Brexit may impede Europe intel sharing: Dutch official

Former London Mayor Boris Johnson speaks during a "Vote Leave" rally in Selby, Britain, on June 22, 2016
Former London Mayor Boris Johnson speaks during a "Vote Leave" rally in Selby, Britain, on June 22, 2016PHOTO: REUTERS

THE HAGUE (AFP) - Europe may have to set up new ways of sharing vital intelligence to protect itself in the fight against terror groups if Britain leaves the EU, the top Dutch anti-terror chief warned on Wednesday.

Asked if Thursday's vote could impact the security of Europe, national counter-terrorism coordinator Dick Schoof replied "of course" but that could be the case even without a Brexit.

"If you don't get information from a country... there is a big danger for other countries," Schoof told foreign reporters.

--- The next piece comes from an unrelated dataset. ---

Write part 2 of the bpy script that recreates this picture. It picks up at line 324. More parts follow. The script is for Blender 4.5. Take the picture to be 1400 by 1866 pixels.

Intelligence cooperation with Britain, which has a large number of foreign fighters who have joined the so-called Islamic State in Iraq and Syria (ISIS) group, is "excellent," Schoof said.

But in the event of Britain leaving the European Union, "we would have to find new arrangements. It's more difficult, but we would have to find a way."

The 28-members of the European Union already share tip-offs and information, particularly through the European police agency, known as Europol.

But if Britain votes to leave the bloc, it would cease at some point to be a member of Europol.

Schoof stressed "we can always work around any problem" created by Britain's departure "because I think that every country is absolutely convinced that sharing information is key to the work of law enforcement and intelligence."

In the wake of the Paris attacks in November and the March assault on the Brussels metro and airport, Schoof warned the terror level posed by Islamic militant fighters against European targets "is high, remains high and will probably remain high in the near future."

"We still have big worries that operatives from ISIS (IS) are in Europe and are trying to get a network together again and attack."

"The threat level to the Netherlands is substantial which means that an attack in the Netherlands is a real danger and can actually happen," he added.

About 250 Dutch people are believed to be fighting alongside ISIS and other terror groups in Iraq and Syria.

Despite working hard to stop radicalisation of people, "four, five, six people are still going per month" to join ISIS, he said.

But Schoof stressed the numbers could have been much higher if the Netherlands had not taken a slew of measures.

Last month, MPs voted in favour of stripping dual nationals of their Dutch citizenships if they joined terror groups - although it still has to become law.

Schoof said around 250 passports of people wanting to leave the country to join militant groups in the Middle East had also been confiscated.